Smoking Mirror Blues, by Ernest Hogan

Book Review by Jack Mangan

Have you read this book?

A critical book review ought to use a better descriptive term than, "cool", but it's simply the most appropriate word to describe Ernest Hogan's 2001 novel, Smoking Mirror Blues.

Just in time for the annual Dead Daze festival in El Lay, Beto finds himself possessed by the software-construct Aztec god, Tezcatlipoca: the Mirror that Smokes. The swaggering trickster god uses Beto's body and quickly becomes the star of Dead Daze, assuming command of a street gang, connecting his mind to the net, taking hits of the drug called Fun, entrancing Beto's girlfriend, and rewriting and performing the song, "Smoking Mirror Blues", with a local band, while either pissing off or catching the attention of psychic investigators, the Mexican designer of his own software, mondomentary filmmakers, Beto's friend from Arizona, Christian fundamentalists, and Beto's girlfriend's girlfriend, to name a few. Variations of sex, drugs, and rock n' roll all follow.

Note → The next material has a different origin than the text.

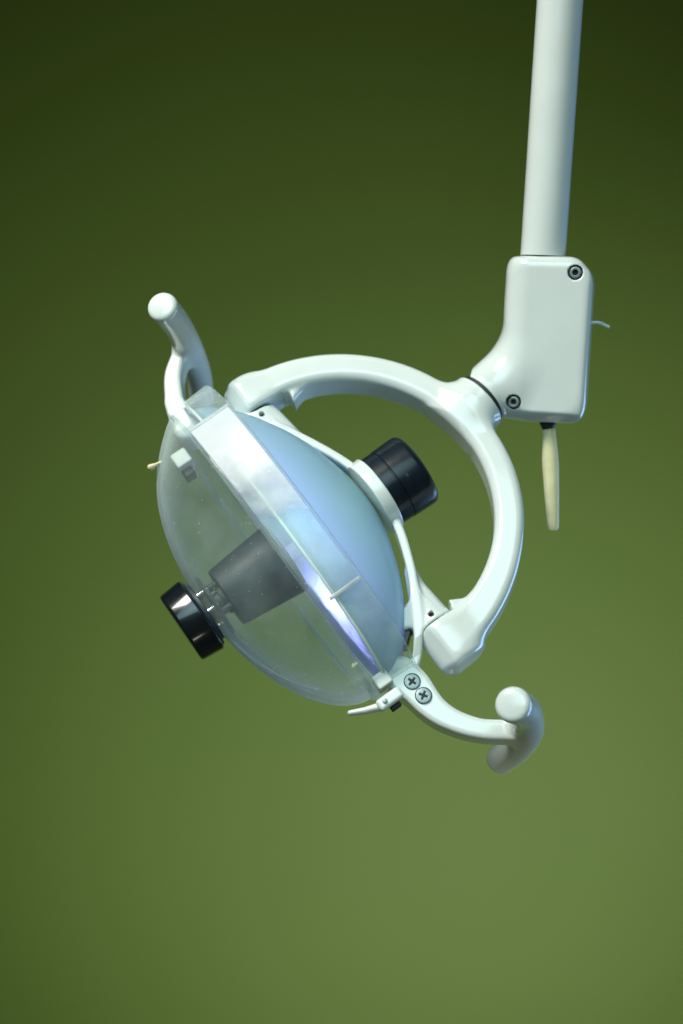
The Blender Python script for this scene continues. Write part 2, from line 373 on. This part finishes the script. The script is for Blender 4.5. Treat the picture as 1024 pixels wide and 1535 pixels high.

But then it really starts to get weird.

I defy you to categorize this book.

There are hints of Cyberpunk style and sensibility here, even a few common Cyberpunk devices, but Smoking Mirror Blues simply won't sit in one genre. And who says it has to?

This is one of the hippest, most unique science fiction novels published in the new century. Weird at (many) times, but never alienating. Fragile readers beware, though: Hogan comes right at you with graphic depictions of sex and the occasional violent sequence. At times, Smoking Mirror Blues has the feel of an 80s B-movie -- but a B-movie crafted with intelligence and exciting, interesting characters. Appropriately enough, references abound to icons of alternative science fiction culture (I especially got a kick out of the Repo Man reference). The book employs a schizophrenic narrative, where over the space of two pages you may come across as many as five different viewpoints. But as strange as the trip gets, the reader never gets lost or overwhelmed, and the threads all remain relevant and tie together brilliantly.

If Smoking Mirror Blues is any indication of Ernest Hogan's future writings, then he is certainly a name to watch. I can't recommend this book enough; it's totally sumato! May God have mercy on all our souls.